STORED DATA:
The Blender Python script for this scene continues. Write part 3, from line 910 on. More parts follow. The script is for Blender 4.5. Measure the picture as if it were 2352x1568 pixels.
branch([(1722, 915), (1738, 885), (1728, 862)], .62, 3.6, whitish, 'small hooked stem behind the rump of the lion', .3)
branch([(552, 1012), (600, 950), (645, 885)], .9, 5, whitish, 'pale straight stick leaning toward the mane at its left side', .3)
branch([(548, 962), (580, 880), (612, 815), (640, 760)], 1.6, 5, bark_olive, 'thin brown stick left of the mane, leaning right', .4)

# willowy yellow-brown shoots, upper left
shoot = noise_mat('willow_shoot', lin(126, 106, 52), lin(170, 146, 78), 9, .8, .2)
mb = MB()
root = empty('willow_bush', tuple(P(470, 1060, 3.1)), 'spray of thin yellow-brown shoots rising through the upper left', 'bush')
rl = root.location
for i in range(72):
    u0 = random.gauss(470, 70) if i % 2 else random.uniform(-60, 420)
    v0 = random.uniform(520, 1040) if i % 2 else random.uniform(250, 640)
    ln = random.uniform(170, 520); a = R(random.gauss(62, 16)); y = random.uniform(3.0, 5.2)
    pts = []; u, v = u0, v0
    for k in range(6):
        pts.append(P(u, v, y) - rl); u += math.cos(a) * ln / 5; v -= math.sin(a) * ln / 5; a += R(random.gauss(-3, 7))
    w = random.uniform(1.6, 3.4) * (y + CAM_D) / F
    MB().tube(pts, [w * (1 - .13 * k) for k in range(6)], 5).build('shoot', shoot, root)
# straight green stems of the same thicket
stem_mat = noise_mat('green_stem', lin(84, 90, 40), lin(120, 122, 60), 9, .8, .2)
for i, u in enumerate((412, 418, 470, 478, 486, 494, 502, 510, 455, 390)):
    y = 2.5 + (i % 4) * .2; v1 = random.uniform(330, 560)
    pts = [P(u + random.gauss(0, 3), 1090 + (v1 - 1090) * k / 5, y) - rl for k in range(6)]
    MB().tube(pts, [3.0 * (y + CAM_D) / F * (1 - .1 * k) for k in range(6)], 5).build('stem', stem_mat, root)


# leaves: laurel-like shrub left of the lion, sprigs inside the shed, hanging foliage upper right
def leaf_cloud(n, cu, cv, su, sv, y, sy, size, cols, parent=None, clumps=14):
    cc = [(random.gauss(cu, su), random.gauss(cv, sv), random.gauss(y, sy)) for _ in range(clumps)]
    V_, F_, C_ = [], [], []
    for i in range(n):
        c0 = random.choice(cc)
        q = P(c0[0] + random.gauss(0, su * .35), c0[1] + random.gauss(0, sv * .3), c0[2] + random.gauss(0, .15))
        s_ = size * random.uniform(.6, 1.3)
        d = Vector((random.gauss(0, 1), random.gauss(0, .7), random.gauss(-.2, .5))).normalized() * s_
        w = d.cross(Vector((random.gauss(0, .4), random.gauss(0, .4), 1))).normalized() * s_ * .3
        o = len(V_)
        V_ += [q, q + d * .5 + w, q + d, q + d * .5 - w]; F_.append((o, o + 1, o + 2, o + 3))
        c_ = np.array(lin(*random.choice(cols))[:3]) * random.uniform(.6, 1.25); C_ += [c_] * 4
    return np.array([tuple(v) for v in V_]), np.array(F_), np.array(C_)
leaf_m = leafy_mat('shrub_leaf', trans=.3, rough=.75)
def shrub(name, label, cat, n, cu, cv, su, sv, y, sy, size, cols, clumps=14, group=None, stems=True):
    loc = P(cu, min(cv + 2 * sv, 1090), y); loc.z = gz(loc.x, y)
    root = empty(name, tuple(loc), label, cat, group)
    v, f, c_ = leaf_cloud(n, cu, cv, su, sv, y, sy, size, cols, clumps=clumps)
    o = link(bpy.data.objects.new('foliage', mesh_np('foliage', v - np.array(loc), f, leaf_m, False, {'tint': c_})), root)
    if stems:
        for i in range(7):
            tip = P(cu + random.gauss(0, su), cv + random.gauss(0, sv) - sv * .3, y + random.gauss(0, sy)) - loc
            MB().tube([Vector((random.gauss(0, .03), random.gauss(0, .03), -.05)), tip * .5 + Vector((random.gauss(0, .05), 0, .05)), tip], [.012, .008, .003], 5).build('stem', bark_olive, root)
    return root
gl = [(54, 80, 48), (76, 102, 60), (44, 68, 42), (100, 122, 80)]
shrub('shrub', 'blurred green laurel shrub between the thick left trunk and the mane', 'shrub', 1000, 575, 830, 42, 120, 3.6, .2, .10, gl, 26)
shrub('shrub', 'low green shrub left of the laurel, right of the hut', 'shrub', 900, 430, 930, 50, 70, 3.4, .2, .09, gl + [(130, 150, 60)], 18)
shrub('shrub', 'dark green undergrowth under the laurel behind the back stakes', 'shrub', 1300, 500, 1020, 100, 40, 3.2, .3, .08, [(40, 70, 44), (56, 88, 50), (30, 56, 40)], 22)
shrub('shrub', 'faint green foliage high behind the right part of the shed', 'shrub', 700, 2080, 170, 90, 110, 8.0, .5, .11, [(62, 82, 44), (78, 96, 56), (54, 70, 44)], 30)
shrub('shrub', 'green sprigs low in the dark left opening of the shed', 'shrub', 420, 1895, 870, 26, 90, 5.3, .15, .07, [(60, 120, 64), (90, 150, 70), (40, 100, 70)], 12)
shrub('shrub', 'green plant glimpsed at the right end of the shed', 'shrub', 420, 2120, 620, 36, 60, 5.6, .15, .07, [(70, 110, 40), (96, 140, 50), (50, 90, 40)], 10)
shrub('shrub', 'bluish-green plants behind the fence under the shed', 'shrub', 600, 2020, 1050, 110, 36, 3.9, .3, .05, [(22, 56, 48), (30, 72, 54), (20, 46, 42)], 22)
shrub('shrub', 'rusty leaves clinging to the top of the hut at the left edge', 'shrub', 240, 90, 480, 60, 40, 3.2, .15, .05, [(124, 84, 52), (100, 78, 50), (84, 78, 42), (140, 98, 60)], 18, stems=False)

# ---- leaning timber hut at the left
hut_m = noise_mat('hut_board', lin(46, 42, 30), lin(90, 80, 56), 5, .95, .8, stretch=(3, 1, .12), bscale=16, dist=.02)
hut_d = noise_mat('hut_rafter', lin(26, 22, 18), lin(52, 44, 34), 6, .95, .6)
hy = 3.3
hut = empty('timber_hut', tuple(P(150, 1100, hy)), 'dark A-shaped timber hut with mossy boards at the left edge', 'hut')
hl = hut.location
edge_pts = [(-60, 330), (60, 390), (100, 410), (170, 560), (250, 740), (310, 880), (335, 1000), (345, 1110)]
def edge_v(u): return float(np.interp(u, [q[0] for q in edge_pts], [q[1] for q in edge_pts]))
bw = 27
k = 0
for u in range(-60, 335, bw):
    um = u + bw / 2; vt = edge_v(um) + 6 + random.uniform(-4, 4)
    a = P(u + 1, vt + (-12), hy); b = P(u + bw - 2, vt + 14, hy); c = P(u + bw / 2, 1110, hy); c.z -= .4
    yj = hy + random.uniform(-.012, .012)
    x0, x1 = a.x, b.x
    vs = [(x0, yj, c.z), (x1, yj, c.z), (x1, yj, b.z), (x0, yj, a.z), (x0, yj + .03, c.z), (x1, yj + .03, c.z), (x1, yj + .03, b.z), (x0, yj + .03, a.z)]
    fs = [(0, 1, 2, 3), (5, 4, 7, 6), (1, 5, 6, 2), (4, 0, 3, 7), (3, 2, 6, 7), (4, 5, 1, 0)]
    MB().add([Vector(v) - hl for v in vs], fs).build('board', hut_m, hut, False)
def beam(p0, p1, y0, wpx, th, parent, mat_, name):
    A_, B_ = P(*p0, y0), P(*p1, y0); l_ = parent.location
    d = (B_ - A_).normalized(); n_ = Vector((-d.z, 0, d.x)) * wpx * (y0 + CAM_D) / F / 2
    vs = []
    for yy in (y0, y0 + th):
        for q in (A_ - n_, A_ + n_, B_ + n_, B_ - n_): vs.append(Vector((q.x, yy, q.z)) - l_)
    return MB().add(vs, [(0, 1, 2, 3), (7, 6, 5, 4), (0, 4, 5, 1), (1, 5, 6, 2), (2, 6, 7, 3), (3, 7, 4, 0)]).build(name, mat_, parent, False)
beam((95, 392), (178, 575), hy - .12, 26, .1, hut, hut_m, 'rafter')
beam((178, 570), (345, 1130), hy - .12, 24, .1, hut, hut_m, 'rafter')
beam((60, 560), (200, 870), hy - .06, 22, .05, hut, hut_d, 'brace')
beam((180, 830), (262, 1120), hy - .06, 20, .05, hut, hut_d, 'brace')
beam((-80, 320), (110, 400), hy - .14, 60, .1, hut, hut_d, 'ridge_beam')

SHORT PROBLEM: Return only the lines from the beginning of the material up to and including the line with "leaning right', .4)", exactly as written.

ANSWER FOR THIS EXERCISE:
The Blender Python script for this scene continues. Write part 3, from line 910 on. More parts follow. The script is for Blender 4.5. Measure the picture as if it were 2352x1568 pixels.
branch([(1722, 915), (1738, 885), (1728, 862)], .62, 3.6, whitish, 'small hooked stem behind the rump of the lion', .3)
branch([(552, 1012), (600, 950), (645, 885)], .9, 5, whitish, 'pale straight stick leaning toward the mane at its left side', .3)
branch([(548, 962), (580, 880), (612, 815), (640, 760)], 1.6, 5, bark_olive, 'thin brown stick left of the mane, leaning right', .4)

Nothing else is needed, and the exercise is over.